SUPPLIED DATA:
───
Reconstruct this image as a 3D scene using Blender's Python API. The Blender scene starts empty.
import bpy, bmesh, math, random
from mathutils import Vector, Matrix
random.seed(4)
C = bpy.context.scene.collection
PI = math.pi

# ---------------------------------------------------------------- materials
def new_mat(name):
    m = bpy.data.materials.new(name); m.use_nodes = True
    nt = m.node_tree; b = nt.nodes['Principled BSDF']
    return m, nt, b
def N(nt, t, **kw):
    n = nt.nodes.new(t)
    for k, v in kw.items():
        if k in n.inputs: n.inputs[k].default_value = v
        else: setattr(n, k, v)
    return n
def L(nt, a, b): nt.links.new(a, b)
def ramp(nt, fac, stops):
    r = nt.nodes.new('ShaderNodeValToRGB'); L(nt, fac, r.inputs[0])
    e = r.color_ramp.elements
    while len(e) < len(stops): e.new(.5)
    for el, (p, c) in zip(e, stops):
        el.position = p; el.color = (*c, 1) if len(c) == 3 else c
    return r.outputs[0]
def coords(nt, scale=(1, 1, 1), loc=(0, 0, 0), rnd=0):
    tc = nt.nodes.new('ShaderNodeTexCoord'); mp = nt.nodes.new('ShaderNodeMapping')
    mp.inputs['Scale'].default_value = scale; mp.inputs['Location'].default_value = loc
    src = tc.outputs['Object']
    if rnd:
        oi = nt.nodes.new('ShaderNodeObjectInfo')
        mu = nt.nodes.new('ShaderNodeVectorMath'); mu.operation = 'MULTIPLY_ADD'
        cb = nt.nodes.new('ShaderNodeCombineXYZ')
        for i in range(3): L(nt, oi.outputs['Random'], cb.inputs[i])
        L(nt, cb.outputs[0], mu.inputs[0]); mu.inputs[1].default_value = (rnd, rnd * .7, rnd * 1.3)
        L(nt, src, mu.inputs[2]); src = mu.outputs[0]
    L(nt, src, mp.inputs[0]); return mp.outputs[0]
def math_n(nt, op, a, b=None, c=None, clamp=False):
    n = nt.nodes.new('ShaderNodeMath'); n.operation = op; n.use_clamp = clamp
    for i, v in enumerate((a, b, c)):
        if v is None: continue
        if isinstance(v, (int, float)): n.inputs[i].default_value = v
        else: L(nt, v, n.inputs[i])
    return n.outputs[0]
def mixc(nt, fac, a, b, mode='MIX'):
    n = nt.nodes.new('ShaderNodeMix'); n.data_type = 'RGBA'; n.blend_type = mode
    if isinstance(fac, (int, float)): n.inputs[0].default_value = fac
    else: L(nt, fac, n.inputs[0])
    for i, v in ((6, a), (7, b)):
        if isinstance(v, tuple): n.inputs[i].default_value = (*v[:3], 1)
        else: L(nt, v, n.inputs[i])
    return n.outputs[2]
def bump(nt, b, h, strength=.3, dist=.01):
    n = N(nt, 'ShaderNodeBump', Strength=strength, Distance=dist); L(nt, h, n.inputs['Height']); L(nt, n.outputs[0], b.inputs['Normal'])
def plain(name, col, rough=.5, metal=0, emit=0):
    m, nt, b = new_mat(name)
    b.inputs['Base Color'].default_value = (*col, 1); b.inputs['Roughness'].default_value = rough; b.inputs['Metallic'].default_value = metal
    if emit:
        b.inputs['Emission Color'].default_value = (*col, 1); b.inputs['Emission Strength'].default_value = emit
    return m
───
PROBLEM DETAILS: In the listing above, reproduce the first line and each one after it through the line that contains "PI = math.pi".

WRITTEN REPLY:
Reconstruct this image as a 3D scene using Blender's Python API. The Blender scene starts empty.
import bpy, bmesh, math, random
from mathutils import Vector, Matrix
random.seed(4)
C = bpy.context.scene.collection
PI = math.pi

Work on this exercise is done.